■ What to produce:
Wherever "this" appears in a line, copy that line.

====

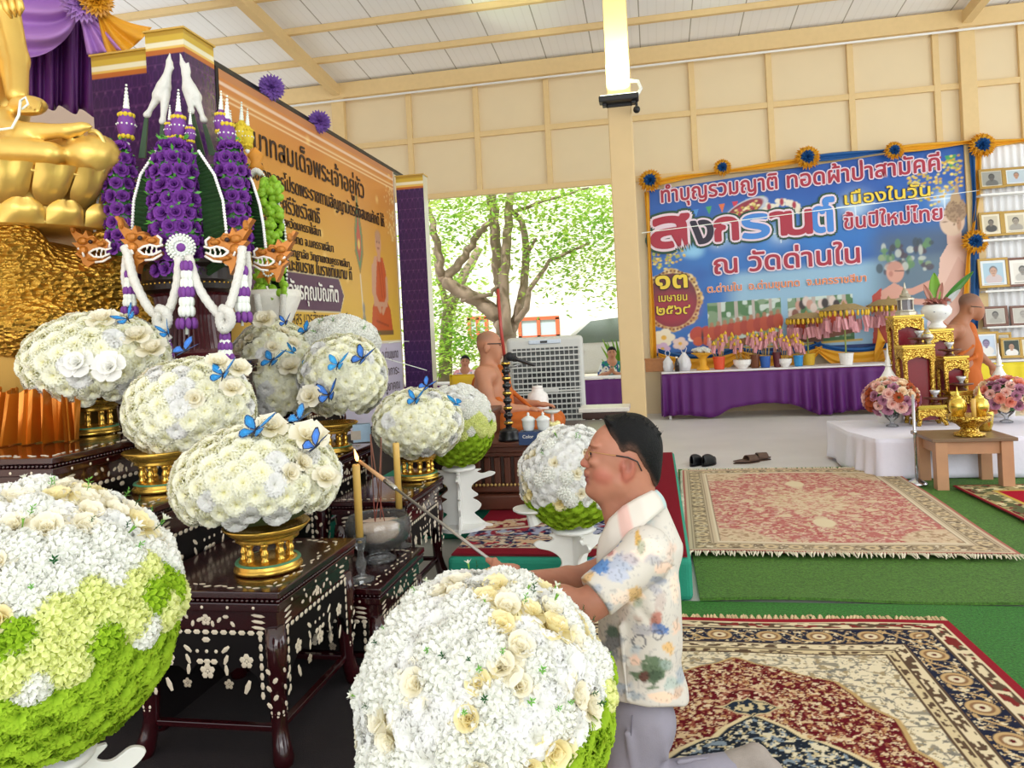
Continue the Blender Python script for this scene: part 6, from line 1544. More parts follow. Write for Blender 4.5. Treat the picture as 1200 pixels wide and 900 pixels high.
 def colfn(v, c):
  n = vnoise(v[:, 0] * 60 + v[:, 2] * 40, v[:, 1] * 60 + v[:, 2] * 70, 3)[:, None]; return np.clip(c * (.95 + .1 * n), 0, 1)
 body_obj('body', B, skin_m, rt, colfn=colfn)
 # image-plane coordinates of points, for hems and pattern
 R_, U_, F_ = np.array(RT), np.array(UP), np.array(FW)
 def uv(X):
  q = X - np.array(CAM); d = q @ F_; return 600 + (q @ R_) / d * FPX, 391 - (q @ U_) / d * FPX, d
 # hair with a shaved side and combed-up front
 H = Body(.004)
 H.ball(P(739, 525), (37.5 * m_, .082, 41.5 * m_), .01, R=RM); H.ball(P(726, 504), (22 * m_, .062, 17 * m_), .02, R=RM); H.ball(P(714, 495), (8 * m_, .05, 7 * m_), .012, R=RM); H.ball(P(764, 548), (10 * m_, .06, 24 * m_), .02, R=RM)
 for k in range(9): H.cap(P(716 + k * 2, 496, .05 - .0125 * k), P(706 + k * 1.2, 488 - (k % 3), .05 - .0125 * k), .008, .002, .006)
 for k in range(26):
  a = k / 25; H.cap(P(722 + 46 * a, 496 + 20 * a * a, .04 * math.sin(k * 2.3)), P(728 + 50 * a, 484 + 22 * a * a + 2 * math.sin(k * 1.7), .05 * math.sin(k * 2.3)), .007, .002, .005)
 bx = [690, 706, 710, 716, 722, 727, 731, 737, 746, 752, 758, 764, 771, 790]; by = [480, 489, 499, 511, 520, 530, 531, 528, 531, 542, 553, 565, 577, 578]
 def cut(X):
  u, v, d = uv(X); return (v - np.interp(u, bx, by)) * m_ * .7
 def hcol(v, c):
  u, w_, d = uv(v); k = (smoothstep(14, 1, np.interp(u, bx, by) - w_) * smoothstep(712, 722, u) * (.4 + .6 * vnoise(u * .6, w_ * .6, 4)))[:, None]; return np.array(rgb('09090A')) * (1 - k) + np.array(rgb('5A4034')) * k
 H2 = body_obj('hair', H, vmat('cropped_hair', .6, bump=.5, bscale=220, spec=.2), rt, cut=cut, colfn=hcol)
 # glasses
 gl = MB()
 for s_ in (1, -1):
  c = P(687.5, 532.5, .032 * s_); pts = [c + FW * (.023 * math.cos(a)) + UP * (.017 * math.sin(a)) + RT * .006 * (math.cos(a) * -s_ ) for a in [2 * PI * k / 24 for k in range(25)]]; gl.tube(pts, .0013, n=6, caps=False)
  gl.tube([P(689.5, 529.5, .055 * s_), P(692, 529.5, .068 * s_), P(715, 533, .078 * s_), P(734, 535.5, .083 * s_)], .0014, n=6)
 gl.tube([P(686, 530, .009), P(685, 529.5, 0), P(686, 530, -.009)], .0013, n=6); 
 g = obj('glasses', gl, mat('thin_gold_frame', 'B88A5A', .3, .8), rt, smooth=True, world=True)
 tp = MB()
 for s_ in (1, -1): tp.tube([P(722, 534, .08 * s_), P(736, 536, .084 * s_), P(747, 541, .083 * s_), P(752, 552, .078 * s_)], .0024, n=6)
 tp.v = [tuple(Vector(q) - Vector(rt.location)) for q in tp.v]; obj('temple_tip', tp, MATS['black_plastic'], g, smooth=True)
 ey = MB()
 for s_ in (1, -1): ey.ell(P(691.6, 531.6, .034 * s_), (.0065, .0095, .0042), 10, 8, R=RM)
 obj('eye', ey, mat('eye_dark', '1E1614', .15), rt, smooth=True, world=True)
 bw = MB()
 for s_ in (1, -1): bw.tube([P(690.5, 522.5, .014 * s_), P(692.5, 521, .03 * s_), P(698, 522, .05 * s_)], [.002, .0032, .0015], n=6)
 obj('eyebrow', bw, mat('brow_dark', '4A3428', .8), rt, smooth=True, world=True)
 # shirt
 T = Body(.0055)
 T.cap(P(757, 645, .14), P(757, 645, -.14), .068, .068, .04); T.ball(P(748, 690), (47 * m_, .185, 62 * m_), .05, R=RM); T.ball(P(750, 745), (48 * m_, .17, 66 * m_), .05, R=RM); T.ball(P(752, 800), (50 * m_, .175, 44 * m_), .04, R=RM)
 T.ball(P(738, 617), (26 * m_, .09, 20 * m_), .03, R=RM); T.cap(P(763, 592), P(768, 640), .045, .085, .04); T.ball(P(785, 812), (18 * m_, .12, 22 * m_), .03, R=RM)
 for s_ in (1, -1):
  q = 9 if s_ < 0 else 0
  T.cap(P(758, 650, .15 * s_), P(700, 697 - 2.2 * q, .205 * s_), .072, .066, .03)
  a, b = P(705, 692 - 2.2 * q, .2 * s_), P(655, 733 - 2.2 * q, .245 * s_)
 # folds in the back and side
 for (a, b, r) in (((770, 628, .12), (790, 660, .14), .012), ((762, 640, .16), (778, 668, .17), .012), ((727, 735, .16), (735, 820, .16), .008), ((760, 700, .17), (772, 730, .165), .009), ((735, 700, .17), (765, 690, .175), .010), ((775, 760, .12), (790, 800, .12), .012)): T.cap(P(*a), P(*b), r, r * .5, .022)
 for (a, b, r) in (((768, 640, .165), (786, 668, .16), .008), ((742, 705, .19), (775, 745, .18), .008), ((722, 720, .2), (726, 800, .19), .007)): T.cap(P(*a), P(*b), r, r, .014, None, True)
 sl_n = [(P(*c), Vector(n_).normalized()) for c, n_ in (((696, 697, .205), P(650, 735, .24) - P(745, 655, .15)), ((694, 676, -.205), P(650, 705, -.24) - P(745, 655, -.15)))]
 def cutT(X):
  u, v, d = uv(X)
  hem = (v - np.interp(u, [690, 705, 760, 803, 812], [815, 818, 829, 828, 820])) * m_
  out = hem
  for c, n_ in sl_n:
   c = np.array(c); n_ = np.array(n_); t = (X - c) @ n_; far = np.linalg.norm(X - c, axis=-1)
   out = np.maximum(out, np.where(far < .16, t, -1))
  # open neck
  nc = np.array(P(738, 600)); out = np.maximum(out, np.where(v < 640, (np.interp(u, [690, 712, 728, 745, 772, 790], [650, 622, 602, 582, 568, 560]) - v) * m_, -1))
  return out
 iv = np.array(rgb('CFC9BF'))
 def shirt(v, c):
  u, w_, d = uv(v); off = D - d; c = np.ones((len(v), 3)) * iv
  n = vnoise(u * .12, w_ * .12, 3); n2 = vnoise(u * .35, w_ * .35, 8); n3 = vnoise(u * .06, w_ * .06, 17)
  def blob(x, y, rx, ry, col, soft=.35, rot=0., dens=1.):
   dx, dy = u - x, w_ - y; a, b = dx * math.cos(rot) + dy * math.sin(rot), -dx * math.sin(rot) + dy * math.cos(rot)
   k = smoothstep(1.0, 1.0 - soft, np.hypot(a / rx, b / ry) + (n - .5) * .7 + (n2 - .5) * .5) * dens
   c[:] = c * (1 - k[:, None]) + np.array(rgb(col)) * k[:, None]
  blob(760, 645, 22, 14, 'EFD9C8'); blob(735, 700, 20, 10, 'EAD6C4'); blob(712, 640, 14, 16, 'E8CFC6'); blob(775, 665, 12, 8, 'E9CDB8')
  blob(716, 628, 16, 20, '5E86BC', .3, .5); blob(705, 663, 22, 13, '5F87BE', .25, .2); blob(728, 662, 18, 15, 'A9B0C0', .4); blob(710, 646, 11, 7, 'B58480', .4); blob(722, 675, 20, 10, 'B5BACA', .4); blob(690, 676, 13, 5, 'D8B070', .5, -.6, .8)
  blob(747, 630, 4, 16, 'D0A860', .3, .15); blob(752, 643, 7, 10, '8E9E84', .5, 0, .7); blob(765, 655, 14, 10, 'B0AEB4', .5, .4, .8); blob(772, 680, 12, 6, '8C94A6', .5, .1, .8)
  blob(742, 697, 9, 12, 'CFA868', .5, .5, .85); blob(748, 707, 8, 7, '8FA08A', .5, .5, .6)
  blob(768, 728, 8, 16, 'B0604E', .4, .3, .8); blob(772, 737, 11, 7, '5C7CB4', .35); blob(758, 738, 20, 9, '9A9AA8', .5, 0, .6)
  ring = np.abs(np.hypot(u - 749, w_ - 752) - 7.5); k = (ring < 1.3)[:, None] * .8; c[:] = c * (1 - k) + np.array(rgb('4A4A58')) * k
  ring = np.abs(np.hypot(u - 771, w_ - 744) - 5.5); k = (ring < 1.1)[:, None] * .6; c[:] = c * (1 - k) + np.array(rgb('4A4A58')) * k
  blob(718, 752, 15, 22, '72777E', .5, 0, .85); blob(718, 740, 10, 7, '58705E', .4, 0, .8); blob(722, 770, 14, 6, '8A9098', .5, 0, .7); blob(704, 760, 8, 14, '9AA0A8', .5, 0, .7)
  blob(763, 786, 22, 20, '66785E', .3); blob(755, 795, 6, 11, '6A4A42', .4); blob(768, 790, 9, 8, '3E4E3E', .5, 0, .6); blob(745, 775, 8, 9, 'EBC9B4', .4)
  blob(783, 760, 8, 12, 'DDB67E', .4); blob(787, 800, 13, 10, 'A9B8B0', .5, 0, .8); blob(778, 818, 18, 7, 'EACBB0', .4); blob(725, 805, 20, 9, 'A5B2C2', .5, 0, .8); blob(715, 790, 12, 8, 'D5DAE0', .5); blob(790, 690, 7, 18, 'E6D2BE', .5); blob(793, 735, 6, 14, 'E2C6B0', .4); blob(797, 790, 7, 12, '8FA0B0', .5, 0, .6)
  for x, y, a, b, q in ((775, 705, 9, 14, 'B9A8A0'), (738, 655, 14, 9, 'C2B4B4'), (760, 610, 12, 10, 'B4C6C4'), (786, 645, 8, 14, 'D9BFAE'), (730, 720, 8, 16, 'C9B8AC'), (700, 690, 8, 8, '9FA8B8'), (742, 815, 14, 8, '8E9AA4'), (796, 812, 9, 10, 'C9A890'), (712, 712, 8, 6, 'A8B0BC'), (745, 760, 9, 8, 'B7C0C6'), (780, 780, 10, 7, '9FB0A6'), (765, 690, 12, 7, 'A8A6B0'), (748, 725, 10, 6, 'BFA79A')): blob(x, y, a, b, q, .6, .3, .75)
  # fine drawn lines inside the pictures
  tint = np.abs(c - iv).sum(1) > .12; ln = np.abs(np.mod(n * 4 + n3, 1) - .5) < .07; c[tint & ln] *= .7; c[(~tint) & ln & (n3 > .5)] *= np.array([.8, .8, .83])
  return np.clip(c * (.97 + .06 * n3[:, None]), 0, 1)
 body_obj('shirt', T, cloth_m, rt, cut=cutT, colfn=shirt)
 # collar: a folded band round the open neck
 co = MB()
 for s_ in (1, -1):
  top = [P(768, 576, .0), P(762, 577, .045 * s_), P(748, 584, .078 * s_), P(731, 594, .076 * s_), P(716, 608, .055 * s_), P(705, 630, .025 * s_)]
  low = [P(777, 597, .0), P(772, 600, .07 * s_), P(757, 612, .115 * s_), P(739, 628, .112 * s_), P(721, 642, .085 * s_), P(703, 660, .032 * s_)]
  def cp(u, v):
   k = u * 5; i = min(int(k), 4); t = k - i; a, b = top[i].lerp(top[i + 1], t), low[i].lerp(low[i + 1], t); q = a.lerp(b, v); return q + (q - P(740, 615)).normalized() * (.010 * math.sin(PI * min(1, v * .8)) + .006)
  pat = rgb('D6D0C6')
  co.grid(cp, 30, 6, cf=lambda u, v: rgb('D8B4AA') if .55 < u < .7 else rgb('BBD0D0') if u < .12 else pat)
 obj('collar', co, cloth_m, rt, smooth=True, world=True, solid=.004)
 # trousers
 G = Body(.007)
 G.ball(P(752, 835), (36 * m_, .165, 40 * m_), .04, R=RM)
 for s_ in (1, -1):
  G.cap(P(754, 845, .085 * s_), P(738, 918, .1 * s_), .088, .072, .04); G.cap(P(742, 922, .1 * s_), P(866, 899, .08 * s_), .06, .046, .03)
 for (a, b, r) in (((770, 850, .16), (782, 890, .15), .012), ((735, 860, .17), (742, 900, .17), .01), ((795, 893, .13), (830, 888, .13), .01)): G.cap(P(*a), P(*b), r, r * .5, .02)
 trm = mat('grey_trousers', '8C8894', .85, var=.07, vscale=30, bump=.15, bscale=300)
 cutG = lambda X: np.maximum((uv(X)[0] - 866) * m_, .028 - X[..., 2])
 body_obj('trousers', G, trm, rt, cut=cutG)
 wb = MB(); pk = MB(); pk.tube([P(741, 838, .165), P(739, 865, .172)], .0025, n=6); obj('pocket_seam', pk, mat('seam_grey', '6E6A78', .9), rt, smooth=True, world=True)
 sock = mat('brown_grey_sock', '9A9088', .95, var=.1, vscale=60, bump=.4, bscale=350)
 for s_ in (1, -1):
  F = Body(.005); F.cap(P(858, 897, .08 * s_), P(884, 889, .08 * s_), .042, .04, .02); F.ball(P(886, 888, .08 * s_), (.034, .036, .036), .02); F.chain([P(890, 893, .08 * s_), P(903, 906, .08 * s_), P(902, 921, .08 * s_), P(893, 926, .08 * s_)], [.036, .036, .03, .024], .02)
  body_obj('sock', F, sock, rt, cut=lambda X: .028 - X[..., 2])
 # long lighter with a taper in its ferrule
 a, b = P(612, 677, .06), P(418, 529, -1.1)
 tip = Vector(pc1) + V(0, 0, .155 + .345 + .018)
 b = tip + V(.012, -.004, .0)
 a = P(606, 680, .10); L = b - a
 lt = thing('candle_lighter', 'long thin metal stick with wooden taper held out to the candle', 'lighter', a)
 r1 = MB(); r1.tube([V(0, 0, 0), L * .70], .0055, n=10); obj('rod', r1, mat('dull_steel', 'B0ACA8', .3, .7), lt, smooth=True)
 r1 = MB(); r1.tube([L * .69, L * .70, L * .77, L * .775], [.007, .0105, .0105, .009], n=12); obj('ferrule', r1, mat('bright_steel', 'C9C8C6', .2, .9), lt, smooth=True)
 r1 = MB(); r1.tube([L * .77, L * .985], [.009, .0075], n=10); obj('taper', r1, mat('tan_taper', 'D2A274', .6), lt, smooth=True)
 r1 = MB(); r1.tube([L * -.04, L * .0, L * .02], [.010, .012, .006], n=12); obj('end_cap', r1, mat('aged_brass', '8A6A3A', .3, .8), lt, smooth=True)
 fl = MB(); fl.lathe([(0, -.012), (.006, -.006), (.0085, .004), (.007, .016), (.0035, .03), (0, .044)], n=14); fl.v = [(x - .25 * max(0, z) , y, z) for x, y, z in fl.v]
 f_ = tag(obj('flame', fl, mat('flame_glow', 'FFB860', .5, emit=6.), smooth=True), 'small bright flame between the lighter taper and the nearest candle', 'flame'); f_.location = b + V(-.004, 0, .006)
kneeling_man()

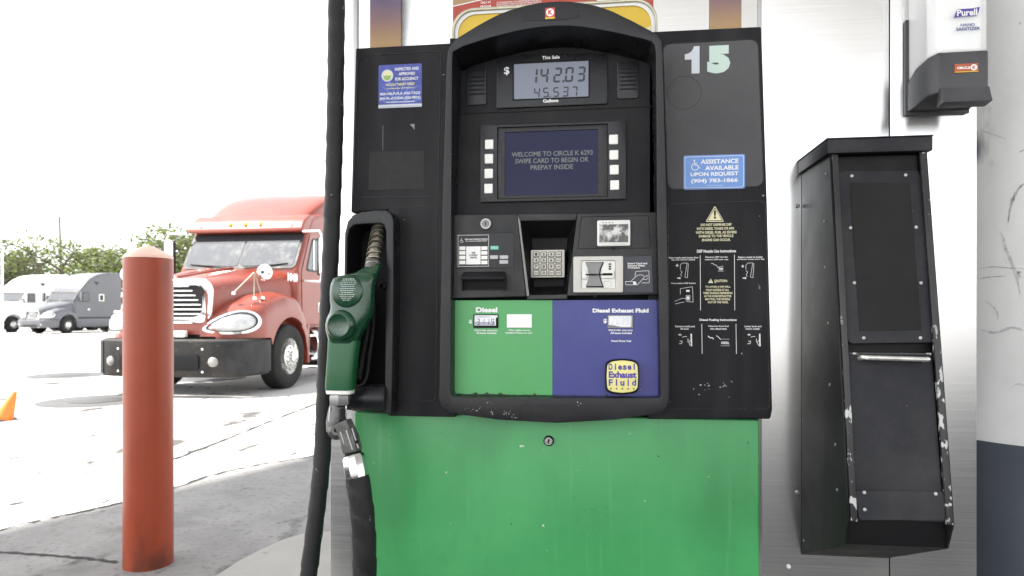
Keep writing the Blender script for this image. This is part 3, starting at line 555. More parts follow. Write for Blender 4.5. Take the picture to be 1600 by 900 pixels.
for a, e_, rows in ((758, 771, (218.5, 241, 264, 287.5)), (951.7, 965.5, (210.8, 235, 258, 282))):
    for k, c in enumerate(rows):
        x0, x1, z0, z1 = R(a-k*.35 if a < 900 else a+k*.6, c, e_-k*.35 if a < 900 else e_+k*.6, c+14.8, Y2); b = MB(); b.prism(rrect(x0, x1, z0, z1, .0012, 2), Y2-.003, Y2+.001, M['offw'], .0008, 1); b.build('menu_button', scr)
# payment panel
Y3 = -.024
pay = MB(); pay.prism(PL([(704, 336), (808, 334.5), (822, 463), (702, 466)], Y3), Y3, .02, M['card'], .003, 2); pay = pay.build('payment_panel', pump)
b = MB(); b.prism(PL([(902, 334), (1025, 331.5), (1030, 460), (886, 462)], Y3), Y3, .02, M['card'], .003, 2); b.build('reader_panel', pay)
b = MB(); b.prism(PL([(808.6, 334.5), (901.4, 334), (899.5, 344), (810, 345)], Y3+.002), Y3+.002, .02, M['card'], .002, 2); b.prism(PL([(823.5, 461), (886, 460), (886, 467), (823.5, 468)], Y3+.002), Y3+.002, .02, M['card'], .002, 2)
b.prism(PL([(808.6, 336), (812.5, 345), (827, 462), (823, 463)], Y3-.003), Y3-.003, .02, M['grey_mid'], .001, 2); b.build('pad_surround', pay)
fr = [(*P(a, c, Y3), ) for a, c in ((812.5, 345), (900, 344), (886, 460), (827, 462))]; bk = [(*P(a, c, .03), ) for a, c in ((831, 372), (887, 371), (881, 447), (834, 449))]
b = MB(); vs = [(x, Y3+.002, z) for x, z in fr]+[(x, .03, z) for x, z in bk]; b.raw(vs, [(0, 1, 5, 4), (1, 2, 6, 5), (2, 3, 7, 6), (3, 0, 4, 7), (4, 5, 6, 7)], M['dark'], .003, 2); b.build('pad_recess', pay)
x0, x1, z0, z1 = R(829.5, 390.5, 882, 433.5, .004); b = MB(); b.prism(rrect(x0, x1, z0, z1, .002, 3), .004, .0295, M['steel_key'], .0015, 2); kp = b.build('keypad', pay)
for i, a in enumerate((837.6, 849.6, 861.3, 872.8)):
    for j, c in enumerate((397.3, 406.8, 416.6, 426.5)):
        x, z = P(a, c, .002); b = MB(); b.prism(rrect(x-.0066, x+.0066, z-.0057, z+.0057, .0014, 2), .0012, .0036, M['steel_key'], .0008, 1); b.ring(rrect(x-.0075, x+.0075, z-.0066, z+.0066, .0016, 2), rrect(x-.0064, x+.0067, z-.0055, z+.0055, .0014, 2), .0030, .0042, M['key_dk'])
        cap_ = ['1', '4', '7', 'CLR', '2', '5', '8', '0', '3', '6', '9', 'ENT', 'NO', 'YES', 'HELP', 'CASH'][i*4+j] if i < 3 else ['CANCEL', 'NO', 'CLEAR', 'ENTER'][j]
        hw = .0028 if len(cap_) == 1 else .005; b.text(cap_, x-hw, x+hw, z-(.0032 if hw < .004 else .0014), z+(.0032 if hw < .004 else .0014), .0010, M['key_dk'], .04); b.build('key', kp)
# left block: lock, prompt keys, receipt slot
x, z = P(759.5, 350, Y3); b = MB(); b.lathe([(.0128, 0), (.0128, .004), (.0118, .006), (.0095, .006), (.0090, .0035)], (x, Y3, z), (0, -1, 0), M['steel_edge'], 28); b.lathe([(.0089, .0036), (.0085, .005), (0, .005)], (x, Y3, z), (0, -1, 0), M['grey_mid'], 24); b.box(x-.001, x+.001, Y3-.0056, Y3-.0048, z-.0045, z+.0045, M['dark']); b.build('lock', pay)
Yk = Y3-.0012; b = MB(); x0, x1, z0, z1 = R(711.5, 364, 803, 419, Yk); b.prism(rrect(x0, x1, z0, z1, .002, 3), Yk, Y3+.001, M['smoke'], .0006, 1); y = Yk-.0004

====

■ Output below:
Continue the Blender Python script for this scene: part 6, from line 1544. More parts follow. Write for Blender 4.5. Treat the picture as 1200 pixels wide and 900 pixels high.
Keep writing the Blender script for this image. This is part 3, starting at line 555. More parts follow. Write for Blender 4.5. Take the picture to be 1600 by 900 pixels.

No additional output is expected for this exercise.